Except it’s not even close to reality.

Okay, so I don’t mind Folgers. My garden isn’t abundant, although it’s not too shabby and I can manage a bouquet on occasion. But the biggest disappointment in my daydream is my utter lack of chickens.

Yes, you heard correctly. I want chickens. To raise. In my yard.

I’ve wanted them for years. Ask me why and I’ll tell you, ‘because I like the idea of having fresh eggs’. Yes, it may be ridiculous. But that doesn’t change things for me.

The idea of going outside each morning, gathering eggs and then actually eating them isn’t so silly. Farm to table right? All the rage? Well, I’ve been dreaming of it for what seems like forever. I have the vegetable garden. I “can” my own beans and pickle cucumbers, so why not have chilckens? I think it’s a great idea.

Mind you, I’m not alone. My neighbor Ted wants them too. We plot and strategize (he also wants a goat, and I’m not as fond of that idea). His wife and my husband poo-poo the idea together and plot against us. Ted and I don’t see what’s so wrong with having some birds “free-ranging” in our yards. Our nay-saying spouses remind us we have dogs who would love not just the eggs, but the producer as well for lunch.

And, I live in the city.
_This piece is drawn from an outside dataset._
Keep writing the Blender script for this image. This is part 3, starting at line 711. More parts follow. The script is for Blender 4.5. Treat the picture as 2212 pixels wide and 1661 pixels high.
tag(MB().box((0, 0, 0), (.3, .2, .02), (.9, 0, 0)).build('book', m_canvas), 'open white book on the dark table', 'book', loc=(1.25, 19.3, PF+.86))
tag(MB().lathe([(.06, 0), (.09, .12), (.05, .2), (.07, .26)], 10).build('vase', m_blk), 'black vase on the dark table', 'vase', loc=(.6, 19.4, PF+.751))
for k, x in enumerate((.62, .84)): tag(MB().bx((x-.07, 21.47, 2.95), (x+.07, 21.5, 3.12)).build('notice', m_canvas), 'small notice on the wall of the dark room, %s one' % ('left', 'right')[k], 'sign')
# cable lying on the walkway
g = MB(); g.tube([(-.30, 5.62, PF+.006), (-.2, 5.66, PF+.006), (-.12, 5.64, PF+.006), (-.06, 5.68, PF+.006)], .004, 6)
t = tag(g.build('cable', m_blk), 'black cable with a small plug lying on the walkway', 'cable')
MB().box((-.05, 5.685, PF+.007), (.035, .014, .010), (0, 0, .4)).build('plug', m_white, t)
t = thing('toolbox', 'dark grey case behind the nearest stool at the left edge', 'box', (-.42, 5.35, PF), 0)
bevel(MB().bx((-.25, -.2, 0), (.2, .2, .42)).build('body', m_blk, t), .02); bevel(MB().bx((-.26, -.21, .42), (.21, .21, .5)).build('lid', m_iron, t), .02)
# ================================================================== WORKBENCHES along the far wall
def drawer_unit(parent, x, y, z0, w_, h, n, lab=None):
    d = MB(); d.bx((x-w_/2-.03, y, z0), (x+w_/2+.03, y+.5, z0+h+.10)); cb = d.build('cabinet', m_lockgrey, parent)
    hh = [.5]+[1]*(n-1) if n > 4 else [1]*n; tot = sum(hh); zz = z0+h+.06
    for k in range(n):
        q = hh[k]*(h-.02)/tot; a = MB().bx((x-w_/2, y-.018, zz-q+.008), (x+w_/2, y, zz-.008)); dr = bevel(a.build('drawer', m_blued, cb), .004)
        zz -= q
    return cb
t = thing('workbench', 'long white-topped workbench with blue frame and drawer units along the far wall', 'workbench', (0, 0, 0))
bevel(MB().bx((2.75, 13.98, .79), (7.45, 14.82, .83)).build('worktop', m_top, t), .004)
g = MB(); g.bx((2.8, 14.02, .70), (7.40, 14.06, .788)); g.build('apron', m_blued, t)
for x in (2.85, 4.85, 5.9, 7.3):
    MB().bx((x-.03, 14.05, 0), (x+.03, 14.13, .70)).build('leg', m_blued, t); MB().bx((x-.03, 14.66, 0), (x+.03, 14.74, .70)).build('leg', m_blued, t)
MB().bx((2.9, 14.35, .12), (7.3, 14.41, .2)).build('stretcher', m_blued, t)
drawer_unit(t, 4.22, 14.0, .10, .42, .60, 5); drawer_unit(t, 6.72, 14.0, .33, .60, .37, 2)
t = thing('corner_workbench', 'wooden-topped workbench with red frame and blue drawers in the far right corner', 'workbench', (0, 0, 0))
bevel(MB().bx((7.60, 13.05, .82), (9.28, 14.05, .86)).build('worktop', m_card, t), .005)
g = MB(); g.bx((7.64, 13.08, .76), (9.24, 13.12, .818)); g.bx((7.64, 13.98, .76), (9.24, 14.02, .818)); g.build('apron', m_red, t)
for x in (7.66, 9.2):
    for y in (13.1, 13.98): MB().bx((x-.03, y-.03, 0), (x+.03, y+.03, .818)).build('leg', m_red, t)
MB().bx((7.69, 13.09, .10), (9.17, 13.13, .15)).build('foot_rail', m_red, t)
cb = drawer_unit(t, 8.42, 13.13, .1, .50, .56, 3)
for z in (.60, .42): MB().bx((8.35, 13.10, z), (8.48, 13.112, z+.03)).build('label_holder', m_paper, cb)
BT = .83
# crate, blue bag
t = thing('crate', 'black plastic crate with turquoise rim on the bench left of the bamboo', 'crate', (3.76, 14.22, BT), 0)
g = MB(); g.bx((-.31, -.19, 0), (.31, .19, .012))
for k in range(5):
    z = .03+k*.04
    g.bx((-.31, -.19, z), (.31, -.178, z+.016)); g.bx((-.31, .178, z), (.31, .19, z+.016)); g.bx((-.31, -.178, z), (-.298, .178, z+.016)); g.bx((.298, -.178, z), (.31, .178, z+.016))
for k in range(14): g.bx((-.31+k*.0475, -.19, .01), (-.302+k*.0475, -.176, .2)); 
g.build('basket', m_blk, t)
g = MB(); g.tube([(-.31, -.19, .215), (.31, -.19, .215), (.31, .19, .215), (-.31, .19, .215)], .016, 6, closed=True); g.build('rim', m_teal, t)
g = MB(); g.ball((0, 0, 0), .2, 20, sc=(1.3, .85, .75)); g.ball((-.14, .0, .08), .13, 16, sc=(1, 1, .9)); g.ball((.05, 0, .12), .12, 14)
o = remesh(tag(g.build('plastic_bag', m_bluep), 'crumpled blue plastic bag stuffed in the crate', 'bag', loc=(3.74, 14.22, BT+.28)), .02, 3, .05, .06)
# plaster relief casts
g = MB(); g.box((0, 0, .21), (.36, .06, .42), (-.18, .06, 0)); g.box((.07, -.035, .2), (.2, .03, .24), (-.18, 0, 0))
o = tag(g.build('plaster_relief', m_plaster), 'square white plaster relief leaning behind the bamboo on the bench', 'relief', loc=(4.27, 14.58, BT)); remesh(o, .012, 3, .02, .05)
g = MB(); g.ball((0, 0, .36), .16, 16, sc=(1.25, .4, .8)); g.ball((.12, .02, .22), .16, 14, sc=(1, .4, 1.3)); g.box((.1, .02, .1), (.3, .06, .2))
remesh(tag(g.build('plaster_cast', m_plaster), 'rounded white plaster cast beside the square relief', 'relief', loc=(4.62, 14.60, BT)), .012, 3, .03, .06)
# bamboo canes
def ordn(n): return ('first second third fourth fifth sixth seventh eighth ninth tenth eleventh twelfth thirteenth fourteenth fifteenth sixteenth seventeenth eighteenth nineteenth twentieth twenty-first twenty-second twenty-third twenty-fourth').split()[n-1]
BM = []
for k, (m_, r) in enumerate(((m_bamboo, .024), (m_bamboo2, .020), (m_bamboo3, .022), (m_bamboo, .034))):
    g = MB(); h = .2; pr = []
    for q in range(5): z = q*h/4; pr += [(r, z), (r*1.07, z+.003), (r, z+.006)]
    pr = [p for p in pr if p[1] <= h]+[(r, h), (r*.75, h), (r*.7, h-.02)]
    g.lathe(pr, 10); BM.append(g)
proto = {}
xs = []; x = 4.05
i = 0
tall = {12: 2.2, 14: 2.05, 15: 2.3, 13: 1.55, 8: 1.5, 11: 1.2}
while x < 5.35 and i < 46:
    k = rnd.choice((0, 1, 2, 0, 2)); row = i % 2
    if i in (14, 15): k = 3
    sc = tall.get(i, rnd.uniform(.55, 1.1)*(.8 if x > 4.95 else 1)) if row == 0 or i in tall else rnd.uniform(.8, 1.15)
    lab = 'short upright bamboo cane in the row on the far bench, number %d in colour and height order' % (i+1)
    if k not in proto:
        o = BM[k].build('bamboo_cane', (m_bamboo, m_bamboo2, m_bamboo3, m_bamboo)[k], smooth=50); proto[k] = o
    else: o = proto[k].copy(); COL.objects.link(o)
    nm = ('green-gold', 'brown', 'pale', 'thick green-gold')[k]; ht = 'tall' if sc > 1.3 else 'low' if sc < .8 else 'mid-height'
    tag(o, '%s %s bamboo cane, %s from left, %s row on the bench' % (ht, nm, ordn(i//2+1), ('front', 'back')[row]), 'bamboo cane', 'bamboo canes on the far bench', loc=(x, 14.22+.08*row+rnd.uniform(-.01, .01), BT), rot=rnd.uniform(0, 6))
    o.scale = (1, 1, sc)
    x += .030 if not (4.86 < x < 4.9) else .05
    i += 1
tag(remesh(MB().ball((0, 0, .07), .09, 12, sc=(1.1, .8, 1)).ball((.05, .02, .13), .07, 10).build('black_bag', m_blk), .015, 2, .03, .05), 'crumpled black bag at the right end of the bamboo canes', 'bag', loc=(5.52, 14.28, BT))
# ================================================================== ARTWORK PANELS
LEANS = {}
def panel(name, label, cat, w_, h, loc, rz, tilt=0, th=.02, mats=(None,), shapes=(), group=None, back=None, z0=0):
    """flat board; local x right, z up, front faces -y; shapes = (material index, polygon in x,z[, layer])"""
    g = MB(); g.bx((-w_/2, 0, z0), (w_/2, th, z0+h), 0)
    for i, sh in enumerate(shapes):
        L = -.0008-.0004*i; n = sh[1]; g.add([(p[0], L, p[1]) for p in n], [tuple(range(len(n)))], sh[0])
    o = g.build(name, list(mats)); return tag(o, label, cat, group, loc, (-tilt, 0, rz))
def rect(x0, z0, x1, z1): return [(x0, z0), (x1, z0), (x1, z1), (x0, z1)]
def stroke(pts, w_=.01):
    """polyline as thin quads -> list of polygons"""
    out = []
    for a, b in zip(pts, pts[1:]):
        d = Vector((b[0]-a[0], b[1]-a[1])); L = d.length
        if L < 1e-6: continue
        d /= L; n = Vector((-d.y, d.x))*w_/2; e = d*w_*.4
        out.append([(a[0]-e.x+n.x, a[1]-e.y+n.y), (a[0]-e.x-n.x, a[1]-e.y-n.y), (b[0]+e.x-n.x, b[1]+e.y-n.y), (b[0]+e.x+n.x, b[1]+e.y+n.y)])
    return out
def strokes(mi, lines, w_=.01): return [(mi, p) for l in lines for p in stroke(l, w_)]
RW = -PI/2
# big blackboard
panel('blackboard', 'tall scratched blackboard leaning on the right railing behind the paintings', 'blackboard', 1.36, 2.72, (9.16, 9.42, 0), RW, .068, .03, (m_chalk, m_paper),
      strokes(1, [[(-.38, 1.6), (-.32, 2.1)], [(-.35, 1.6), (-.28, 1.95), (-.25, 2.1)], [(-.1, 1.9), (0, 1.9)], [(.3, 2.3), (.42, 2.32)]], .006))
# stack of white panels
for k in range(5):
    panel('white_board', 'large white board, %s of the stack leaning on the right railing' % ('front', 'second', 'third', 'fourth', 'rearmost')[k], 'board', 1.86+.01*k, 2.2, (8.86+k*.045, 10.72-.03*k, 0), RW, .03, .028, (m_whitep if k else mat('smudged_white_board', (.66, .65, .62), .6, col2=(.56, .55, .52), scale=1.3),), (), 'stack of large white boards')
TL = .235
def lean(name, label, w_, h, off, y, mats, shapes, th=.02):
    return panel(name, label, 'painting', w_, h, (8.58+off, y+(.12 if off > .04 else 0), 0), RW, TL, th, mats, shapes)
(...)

Which isn’t a big deal, as long as you don’t have a rooster, as I understand it. But all the convulsions from my husband and Ted’s beautiful bride and it makes me pause. Why is it, exactly, that I feel this intense desire to have my own fowl futzing around my yard? Would I REALLY eat that many eggs? And, really, I don’t even know the first thing about raising chickens except that they eat and produce (and not just eggs).

Ted has a great excuse. He had them as a kid growing up on a decent amount of land by today’s standards. Me, not so much. I grew up in Finneytown with a yard swallowed whole by an in-ground pool. I lived in a cul-de-sac, not on 5 acres. And, I have a nice sized yard now, but no acre to be sure. Virtually every home around us has dogs, which will certainly eat my precious chickens, right?

But it still doesn’t stop me from dreaming of brown eggs from a beautiful bird. I mean, Martha has chickens (and people to “tend” to them, I’m certain).

Maybe I can wear my husband down. He must realize this would mean omelets for breakfast every day, a more nutritious breakfast for the kiddies (no more Chocolate Cheerios, kids) and a dream fulfilled for his wife? Right?

Until the next dream….of, say, having my own beehive! Yeah! Martha does that, too! Home grown honey, what an idea! I gotta do that!